Climbing Falkenstein and Sokol, with friends and future wife, 1962
Climbing Falkenstein and Sokol, with friends and future wife, 1962
photo: pamětník

Klaus Zimmermann was born in 1941 in Zittau, Germany. In the last months of the war he experienced the bombing of the town, in May 1945 his father was arrested as a member of the NSDAP and taken to the prison in Bautzen, he died in 1947 after being transported to the USSR. Klaus grew up in post-war poverty in a city overcrowded with exiles and refugees from Czechoslovakia, Poland and other countries.

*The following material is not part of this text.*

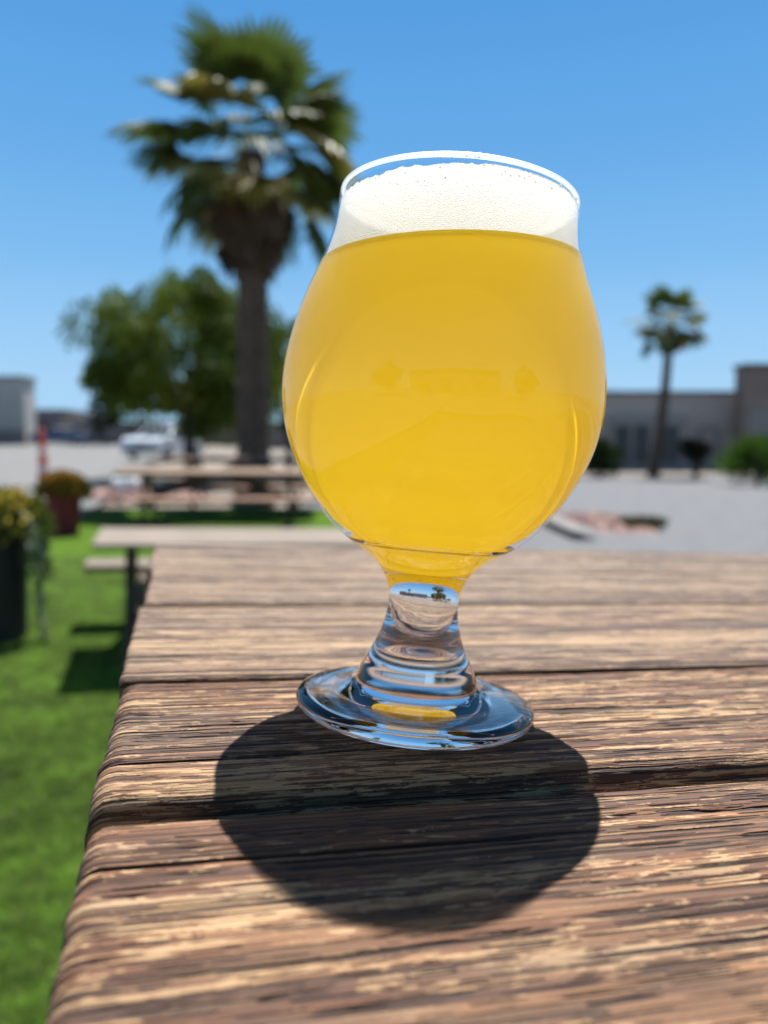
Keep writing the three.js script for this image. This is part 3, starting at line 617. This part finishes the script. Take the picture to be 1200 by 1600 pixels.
// ---------------------------------------------------------------- planters
function pottedPlant(pos, o, label) {
  const t = thing('planter', label, 'planter', pos.toArray(), o.turn ?? 0);
  const prof = [[o.r0 * .2, 0], [o.r0, 0], [o.r0 * 1.01, .02], [o.r1 - .03, o.h - .09], [o.r1, o.h - .08], [o.r1 + .012, o.h - .05], [o.r1 + .012, o.h - .008], [o.r1, o.h], [o.r1 - .025, o.h], [o.r1 - .035, o.h - .06], [.0, o.h - .06]].map(([r, y]) => new THREE.Vector2(r, y));
  const g = new THREE.LatheGeometry(prof, o.sides ?? 48); part(t, 'pot', o.sides ? toCreasedNormals(g, .4) : g, o.pot);
  const soil = new THREE.CircleGeometry(o.r1 - .034, 24); soil.rotateX(-Math.PI / 2); soil.translate(0, o.h - .052, 0); part(t, 'soil', soil, mat({ color: lin(.035, .024, .016), roughness: 1 }));
  seed(o.seed);
  const dome = (k) => { const a = rnd() * 6.283, q = Math.sqrt(rnd()), r = (o.r1 + o.spread) * q; return V(r * Math.cos(a), o.h - .04 + o.ph * k * Math.sqrt(Math.max(0, 1 - q * q)) - .10 * (q > .85 ? rnd() : 0), r * Math.sin(a)); };
  const st = []; for (let i = 0; i < 26; i++) { const e = dome(.8); st.push(bar(V(e.x * .2, o.h - .06, e.z * .2), e, .005, .003, 5)); } part(t, 'stem', st, leafMat(.05, .07, .02, .1));
  part(t, 'foliage', leafCloud(o.leaves, () => { const p = dome(rr(.3, 1)); return [p, V(p.x + rr(-.1, .1), rr(.0, .4), p.z + rr(-.1, .1))]; }, .055, .42), o.leaf);
  part(t, 'flowers', leafCloud(o.petals, () => { const p = dome(rr(.85, 1.12)); return [p, V(rr(-1, 1), rr(.2, 1), rr(-1, 1))]; }, .034, .8), o.flower).userData = { kind: 'stuff' };
  if (o.trail) for (const [a, len] of o.trail) {
    const r = o.r1 + .03, p0 = V(r * Math.cos(a), o.h + .02, r * Math.sin(a)), pts = [V(p0.x * .7, o.h + .02, p0.z * .7), p0, V(p0.x * 1.16, o.h - len * .3, p0.z * 1.16), V(p0.x * 1.12, o.h - len * .7, p0.z * 1.12), V(p0.x * 1.2, o.h - len, p0.z * 1.22)];
    const c = new THREE.CatmullRomCurve3(pts), v = part(t, 'trailing_stem', new THREE.TubeGeometry(c, 40, .015, 7), o.pale);
    part(v, 'trailing_leaves', leafCloud(90, (i) => { const q = Math.pow(rnd(), .8), p = c.getPoint(q).add(ball().multiplyScalar(.035)); return [p, V(rr(-1, 1), rr(-1, .4), rr(-1, 1))]; }, .045, .5), o.leaf);
  }
  return shade(t);
}
{
  const b = at(-4, 1030, 3.98), r = at(102, 851, 8.8), on = (p) => V(p.x, groundY(p.x, p.z) + .022, p.z);
  const black = mat({ color: lin(.012, .012, .014), roughness: .55 }), red = mat({ map: mottled(256, [.15, .016, .012], [.19, .024, .018], 61, 6, .1), roughness: .85, envMapIntensity: 1 });
  pottedPlant(on(b), { r0: .15, r1: .20, h: .65, seed: 51, spread: .07, ph: .17, leaves: 1500, petals: 900, pot: black, leaf: leafMat(.10, .14, .02), flower: leafMat(.75, .56, .10, .45), trail: [[-.1, .3], [.35, .26], [.15, .62]], pale: leafMat(.68, .70, .52, .5) }, 'black planter with yellow flowers and trailing stems at the left edge');
  pottedPlant(on(r), { r0: .15, r1: .225, h: .52, seed: 52, spread: .06, ph: .22, leaves: 1700, petals: 1500, pot: red, leaf: leafMat(.10, .10, .018), flower: leafMat(.48, .25, .03, .45) }, 'dark red round pot with a dome of golden plants on the lawn');
}

// ---------------------------------------------------------------- cone, boulder, vehicles
{
  const g = at(69, 770, 17.5), t = thing('traffic_cone', 'tall orange and white striped traffic cone beyond the red pot', 'traffic cone', [g.x, groundY(g.x, g.z) + .004, g.z]);
  const orange = mat({ color: lin(.85, .10, .02), roughness: .55 }), white = mat({ color: lin(.75, .73, .72), roughness: .45 });
  const R = (y) => lerp(.145, .05, y / 1.22), ring = (y0, y1, m, name) => part(t, name, new THREE.LatheGeometry([[R(y0), y0], [R(y1), y1]].map(([r, y]) => new THREE.Vector2(r, y)), 32), m);
  part(t, 'base', chamferBox(.42, .05, .42, .012).translate(0, .025, 0), mat({ color: lin(.02, .02, .02), roughness: .8 }));
  const ys = [.05, .40, .52, .80, .90, 1.22]; for (let i = 0; i < 5; i++) ring(ys[i], ys[i + 1], i % 2 ? white : orange, i % 2 ? 'reflective_band' : 'cone_section');
  part(t, 'handle', new THREE.LatheGeometry([[.05, 1.22], [.03, 1.25], [.028, 1.29], [.048, 1.31], [.05, 1.34], [.03, 1.365], [0, 1.37]].map(([r, y]) => new THREE.Vector2(r, y)), 24), orange);
  shade(t);
}
{
  const g = at(197, 768, 15.7), t = new THREE.IcosahedronGeometry(.27, 4), p = t.attributes.position, v = V();
  for (let i = 0; i < p.count; i++) { v.fromBufferAttribute(p, i); const k = 1 + .28 * (fbm(v.x * 6 + 9, v.y * 6 + v.z * 5 + 9, 5, 3) - .5); v.multiplyScalar(k); v.y *= .85; p.setXYZ(i, v.x, v.y, v.z); }
  t.computeVertexNormals();
  const m = new THREE.Mesh(t, mat({ map: mottled(128, [.68, .68, .67], [.82, .82, .80], 71, 6, .1), roughness: .9 })); m.name = 'boulder'; m.position.set(g.x, groundY(g.x, g.z) + .26, g.z);
  scene.add(describe(m, 'whitish rounded boulder on the reddish gravel behind the pots', 'boulder')); shade(m);
}
function car(pos, turn, paint, label, o = {}) {
  const t = thing('parked_car', label, 'car', pos.toArray(), turn);
  const L = 4.3, W = 1.76, s = new THREE.Shape();
  s.moveTo(-2.12, .32); s.lineTo(-2.15, .62); s.quadraticCurveTo(-2.1, .86, -1.85, .9); s.lineTo(-.95, .97); s.lineTo(1.5, .98); s.quadraticCurveTo(2.1, .95, 2.14, .7); s.lineTo(2.1, .32); s.lineTo(1.72, .3);
  s.absarc(1.33, .3, .37, 0, Math.PI, false); s.lineTo(-.95, .28); s.absarc(-1.32, .3, .37, 0, Math.PI, false); s.closePath();
  const body = new THREE.ExtrudeGeometry(s, { depth: W - .16, bevelEnabled: true, bevelThickness: .08, bevelSize: .05, bevelSegments: 4, curveSegments: 14 }); body.translate(0, 0, -(W - .16) / 2);
  part(t, 'body', body, paint);
  const prism = (x0, x1, x2, x3, y0, y1, w0, w1) => { const P = [[x0, y0, w0], [x3, y0, w0], [x2, y1, w1], [x1, y1, w1]], q = []; const f = (a, b, c, d) => q.push(...a, ...b, ...c, ...a, ...c, ...d); const l = P.map(([x, y, w]) => [x, y, w]), r = P.map(([x, y, w]) => [x, y, -w]); f(...l); f(r[3], r[2], r[1], r[0]); for (let i = 0; i < 4; i++) { const k = (i + 1) % 4; f(r[i], r[k], l[k], l[i]); } const g = new THREE.BufferGeometry(); g.setAttribute('position', new THREE.Float32BufferAttribute(q, 3)); g.setAttribute('uv', new THREE.Float32BufferAttribute(new Float32Array(q.length / 3 * 2), 2)); g.computeVertexNormals(); return g; };
  const glassM = mat({ color: lin(.02, .03, .045), roughness: .06 });
  part(t, 'windows', prism(-1.02, -.42, 1.05, 1.62, .96, 1.39, .79, .62), glassM);
  part(t, 'roof', prism(-.46, -.36, .98, 1.1, 1.375, 1.45, .66, .58), paint);
  for (const sx of [-1, 1]) for (const z of [-1, 1]) part(t, 'pillar', bar(V(sx > 0 ? 1.63 : -1.03, .96, z * .79), V(sx > 0 ? 1.06 : -.43, 1.39, z * .625), .035, .03, 6), paint);
  for (const x of [-1.32, 1.33]) for (const z of [-1, 1]) {
    const w = part(t, 'wheel', new THREE.TorusGeometry(.235, .085, 12, 28), mat({ color: lin(.02, .02, .02), roughness: .85 })); w.position.set(x, .32, z * .79);
    part(w, 'rim', bar(V(0, 0, -.05), V(0, 0, .05), .2, .2, 18), mat({ color: lin(.5, .5, .52), metalness: .8, roughness: .35 }));
    part(t, x < 0 ? 'headlight' : 'tail_light', chamferBox(.06, .14, .34, .02).translate(x < 0 ? -2.15 : 2.16, .7, z * .62), x < 0 ? mat({ color: lin(.7, .7, .72), roughness: .15 }) : mat({ color: lin(.4, .02, .02), roughness: .3 }));
  }
  for (const x of [-2.15, 2.13]) part(t, 'bumper', chamferBox(.14, .16, 1.6, .04).translate(x, .42, 0), mat({ color: lin(.05, .05, .05), roughness: .6 }));
  part(t, 'grille', chamferBox(.05, .14, .7, .015).translate(-2.17, .68, 0), mat({ color: lin(.02, .02, .02), roughness: .5 }));
  return shade(t);
}
{
  const flat = (px, d) => { const g = at(px, 700, d); return V(g.x, groundY(g.x, g.z) + .01, g.z); };
  car(flat(258, 34), THREE.MathUtils.degToRad(78), phys({ color: lin(.72, .74, .77), roughness: .3, clearcoat: 1, clearcoatRoughness: .05 }), 'white parked car with dark windows behind the farthest picnic tables');
  car(flat(93, 62), THREE.MathUtils.degToRad(28), phys({ color: lin(.02, .045, .14), roughness: .35, clearcoat: 1, clearcoatRoughness: .05 }), 'dark blue parked car by the brown wall on the far left');
}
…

In his childhood, the GDR was separated from the Czechoslovakia by an impenetrable barbed-wire border, which was intended, among other things, to prevent Czechoslovak citizens from escaping to the West via Berlin. Klaus studied pedagogy in Dresden, but in his spare time he climbed mountains and did not hesitate to cross the border illegally, which was then a criminal offence. He recalls a number of episodes of not-quite-legal border traffic from 1963 to 1989, as well as the invasion of Czechoslovakia by “brotherly troops”, which was a bitter experience for him. At the end of the communist era, Klaus Zimmermann became involved in opposition activities, was interrogated and once arrested. For a short time he was a member of the opposition New Forum, he co-renewed the activities of the Social Democrats in the GDR, and in 1990 he became deputy mayor of Zittau. At that time he made numerous contacts with Czech mountaineers, some of whom were doing local politics for the Czech Civic Forum at the time.